### Task instructions
From the listing, collect all lines containing the word "pixels".

### Records for processing
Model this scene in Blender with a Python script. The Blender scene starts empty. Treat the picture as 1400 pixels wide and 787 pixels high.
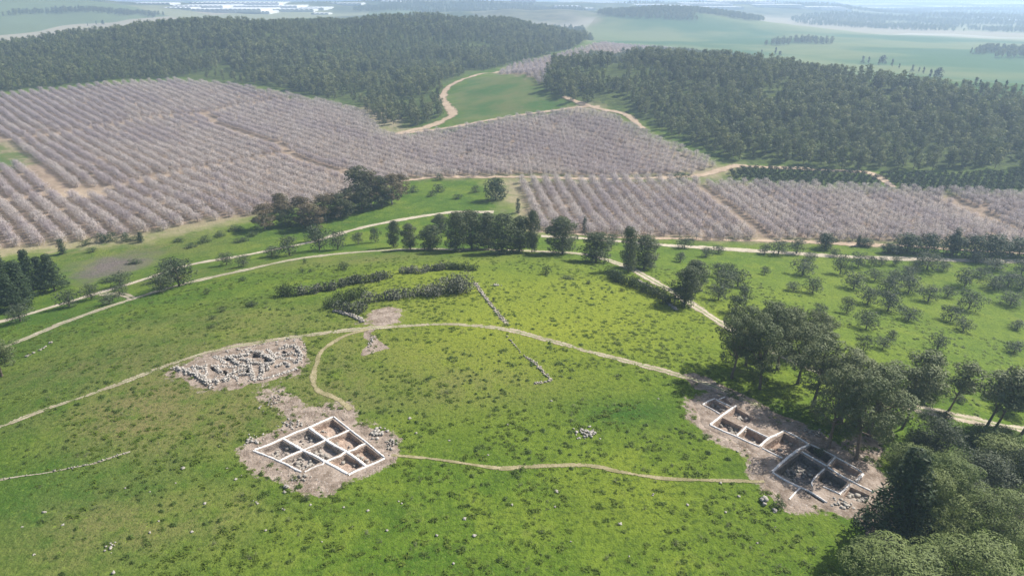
==
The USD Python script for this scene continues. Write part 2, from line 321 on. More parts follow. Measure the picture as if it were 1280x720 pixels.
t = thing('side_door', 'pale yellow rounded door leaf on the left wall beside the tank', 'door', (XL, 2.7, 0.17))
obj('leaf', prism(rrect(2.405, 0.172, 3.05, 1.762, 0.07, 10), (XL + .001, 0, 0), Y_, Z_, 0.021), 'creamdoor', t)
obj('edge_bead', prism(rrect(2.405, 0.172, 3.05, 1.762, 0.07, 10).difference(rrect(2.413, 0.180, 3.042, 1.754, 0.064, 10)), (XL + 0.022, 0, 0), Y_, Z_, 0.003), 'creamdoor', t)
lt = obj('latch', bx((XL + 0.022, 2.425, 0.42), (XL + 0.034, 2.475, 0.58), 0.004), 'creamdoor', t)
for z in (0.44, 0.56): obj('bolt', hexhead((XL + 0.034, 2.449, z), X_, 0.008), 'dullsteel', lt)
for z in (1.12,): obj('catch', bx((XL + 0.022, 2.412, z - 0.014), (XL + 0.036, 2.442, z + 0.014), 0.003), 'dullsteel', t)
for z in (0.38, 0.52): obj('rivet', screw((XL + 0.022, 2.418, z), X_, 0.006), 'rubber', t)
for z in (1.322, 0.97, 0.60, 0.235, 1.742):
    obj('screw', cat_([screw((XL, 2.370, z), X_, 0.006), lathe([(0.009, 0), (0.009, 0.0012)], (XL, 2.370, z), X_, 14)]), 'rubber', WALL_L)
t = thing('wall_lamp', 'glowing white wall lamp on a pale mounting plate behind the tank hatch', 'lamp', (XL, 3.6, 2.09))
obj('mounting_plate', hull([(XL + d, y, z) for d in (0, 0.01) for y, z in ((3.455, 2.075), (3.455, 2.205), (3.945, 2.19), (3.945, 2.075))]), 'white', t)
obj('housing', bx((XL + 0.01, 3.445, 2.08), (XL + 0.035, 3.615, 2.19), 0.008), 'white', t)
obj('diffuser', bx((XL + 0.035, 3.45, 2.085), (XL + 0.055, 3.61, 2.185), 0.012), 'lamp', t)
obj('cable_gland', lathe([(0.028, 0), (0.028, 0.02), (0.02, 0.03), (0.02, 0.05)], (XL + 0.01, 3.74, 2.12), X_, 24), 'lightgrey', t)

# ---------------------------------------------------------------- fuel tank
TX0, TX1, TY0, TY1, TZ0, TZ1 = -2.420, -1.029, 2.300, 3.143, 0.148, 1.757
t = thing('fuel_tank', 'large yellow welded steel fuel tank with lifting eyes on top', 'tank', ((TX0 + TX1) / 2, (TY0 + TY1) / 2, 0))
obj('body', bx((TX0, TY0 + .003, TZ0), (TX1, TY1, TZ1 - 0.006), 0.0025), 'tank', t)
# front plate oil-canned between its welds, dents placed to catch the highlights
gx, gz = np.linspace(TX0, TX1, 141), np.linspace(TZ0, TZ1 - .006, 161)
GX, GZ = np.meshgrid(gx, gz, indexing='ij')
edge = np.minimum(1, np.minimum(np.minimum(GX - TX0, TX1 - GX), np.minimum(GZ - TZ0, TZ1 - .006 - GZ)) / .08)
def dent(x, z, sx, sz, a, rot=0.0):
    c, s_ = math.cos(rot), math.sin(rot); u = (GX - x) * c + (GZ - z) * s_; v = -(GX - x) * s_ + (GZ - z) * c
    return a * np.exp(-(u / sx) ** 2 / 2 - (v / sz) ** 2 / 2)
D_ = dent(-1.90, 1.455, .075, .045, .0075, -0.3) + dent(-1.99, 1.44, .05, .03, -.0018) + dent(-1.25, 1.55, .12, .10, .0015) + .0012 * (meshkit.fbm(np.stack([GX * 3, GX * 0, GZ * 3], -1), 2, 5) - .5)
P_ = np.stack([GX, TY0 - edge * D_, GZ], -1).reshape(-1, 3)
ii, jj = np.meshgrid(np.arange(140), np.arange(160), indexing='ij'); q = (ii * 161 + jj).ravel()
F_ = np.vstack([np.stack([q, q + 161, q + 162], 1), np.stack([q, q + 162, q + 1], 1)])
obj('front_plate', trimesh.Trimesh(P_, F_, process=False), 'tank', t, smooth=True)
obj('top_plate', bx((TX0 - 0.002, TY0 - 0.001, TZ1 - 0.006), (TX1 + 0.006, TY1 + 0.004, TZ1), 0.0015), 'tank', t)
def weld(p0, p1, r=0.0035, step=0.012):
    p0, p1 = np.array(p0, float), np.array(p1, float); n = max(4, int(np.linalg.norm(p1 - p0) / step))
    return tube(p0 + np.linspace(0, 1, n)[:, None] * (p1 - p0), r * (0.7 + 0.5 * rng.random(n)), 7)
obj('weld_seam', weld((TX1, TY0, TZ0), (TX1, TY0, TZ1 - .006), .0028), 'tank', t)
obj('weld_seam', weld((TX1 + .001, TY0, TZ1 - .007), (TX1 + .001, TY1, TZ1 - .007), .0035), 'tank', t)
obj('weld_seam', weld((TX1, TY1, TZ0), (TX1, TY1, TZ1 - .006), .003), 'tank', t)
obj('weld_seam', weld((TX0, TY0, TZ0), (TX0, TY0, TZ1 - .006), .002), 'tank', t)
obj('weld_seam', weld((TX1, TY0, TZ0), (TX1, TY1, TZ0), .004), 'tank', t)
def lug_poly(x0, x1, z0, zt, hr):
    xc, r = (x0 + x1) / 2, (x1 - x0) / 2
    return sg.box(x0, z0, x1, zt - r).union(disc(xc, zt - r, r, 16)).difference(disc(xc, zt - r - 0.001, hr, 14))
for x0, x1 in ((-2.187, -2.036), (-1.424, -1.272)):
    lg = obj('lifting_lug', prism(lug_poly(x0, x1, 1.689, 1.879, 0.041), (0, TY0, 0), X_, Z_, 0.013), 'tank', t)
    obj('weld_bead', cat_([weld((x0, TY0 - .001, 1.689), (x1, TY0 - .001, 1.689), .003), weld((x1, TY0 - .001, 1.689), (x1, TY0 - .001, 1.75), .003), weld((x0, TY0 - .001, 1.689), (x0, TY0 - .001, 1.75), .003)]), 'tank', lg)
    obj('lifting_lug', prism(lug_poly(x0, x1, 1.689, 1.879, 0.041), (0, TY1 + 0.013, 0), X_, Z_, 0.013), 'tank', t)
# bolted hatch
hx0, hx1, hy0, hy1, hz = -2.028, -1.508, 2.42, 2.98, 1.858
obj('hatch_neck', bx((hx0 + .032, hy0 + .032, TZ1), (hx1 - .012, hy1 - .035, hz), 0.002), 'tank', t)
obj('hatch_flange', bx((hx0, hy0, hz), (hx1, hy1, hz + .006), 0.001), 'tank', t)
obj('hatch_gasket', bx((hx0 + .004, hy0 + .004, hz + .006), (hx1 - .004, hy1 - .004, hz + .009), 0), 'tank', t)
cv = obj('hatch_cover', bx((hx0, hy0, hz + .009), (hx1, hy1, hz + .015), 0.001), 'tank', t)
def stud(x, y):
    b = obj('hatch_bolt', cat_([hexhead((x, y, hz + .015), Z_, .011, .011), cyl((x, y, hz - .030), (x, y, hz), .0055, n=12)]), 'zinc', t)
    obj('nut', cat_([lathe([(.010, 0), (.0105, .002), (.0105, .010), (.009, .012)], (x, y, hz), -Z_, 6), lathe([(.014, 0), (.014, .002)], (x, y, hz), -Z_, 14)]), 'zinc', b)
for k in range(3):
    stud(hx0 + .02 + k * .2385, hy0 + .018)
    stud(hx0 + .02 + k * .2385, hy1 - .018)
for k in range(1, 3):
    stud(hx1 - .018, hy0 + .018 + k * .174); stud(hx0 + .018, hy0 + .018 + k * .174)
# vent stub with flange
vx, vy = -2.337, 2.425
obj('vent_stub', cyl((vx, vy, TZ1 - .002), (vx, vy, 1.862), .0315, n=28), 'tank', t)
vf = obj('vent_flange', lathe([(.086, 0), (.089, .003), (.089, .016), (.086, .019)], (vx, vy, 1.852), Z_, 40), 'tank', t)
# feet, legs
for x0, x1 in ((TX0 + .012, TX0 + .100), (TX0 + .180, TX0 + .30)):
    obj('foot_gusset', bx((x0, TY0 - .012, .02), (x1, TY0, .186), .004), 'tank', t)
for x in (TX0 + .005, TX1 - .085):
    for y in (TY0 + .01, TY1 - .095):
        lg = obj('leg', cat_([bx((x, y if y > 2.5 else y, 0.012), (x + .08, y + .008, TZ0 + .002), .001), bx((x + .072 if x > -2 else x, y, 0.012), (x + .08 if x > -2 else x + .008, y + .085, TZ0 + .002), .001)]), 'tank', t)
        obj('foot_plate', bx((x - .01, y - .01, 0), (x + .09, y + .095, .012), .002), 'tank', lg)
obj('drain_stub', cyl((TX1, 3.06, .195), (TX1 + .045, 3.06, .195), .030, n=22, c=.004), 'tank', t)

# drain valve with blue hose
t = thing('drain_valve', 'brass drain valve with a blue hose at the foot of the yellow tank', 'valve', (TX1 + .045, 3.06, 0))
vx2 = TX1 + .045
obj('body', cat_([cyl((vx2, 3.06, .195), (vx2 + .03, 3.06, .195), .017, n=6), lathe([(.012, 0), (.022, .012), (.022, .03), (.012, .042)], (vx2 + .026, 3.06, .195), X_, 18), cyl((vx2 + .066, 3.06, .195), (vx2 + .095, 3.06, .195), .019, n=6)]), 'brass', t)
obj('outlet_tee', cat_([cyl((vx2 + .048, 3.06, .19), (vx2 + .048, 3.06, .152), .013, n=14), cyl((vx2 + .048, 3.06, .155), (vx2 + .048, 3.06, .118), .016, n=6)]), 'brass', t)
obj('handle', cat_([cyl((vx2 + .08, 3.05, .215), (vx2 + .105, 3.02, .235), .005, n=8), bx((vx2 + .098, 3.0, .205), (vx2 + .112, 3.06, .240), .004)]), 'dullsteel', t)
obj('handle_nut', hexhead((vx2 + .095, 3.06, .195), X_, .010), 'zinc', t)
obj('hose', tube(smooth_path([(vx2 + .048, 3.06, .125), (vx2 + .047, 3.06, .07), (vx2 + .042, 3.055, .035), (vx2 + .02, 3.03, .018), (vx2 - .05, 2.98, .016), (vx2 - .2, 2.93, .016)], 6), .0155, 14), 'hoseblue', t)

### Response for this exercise
Model this scene in Blender with a Python script. The Blender scene starts empty. Treat the picture as 1400 pixels wide and 787 pixels high.
The USD Python script for this scene continues. Write part 2, from line 321 on. More parts follow. Measure the picture as if it were 1280x720 pixels.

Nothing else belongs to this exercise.